■ Recorded data:
= = = =
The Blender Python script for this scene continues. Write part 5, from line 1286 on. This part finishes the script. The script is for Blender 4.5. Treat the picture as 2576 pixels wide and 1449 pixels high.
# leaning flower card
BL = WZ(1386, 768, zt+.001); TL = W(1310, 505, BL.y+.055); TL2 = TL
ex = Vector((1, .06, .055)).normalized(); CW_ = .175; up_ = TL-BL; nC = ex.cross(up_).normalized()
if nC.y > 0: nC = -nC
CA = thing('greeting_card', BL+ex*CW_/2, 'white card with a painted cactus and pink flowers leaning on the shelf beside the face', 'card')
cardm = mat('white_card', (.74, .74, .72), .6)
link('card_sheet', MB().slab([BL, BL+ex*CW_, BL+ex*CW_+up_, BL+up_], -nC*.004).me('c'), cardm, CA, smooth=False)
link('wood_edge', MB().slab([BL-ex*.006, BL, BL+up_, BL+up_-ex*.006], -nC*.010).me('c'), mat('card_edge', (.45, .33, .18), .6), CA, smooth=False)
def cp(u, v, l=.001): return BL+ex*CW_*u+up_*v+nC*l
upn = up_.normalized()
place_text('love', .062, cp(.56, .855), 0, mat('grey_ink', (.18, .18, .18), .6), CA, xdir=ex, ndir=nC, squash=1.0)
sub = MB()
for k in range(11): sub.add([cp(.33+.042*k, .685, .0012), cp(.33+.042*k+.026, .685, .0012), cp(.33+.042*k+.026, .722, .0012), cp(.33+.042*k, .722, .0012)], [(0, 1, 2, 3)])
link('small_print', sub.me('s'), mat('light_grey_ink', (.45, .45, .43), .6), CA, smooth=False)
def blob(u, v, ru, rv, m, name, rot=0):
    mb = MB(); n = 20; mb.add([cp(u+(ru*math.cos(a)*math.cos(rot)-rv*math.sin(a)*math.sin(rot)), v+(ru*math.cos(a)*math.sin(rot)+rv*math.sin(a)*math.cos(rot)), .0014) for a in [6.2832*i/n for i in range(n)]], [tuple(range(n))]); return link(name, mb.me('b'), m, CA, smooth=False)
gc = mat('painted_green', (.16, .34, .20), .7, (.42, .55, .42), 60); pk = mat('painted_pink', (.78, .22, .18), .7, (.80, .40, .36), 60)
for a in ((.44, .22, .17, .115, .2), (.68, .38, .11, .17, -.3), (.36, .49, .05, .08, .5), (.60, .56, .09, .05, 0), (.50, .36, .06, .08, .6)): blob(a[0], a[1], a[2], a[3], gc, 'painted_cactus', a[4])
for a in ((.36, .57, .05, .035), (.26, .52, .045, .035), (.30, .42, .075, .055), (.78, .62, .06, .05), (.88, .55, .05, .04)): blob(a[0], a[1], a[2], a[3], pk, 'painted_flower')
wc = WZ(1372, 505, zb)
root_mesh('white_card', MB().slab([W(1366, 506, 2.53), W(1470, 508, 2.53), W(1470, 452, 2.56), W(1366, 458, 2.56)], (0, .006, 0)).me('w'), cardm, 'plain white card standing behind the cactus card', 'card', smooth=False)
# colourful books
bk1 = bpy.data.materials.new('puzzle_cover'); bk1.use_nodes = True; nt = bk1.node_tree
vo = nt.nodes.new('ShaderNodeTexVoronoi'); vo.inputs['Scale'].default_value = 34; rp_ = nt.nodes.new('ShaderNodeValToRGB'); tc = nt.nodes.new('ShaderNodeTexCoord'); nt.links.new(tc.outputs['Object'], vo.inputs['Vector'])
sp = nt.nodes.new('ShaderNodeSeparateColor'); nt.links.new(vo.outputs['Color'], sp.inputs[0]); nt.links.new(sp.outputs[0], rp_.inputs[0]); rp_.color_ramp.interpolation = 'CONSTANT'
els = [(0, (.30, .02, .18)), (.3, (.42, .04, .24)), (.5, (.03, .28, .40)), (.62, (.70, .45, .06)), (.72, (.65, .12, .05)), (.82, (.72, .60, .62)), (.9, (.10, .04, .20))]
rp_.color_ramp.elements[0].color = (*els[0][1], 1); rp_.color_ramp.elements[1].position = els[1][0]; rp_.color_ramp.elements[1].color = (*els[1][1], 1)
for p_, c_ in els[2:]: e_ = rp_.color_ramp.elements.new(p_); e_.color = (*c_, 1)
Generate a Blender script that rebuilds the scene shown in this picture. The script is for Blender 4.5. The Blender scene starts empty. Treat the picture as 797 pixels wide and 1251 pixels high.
= = = =
■ Task objective: Count every line in the preceding entries where the string "this" appears, then state only the total.

■ Answer to the problem: 2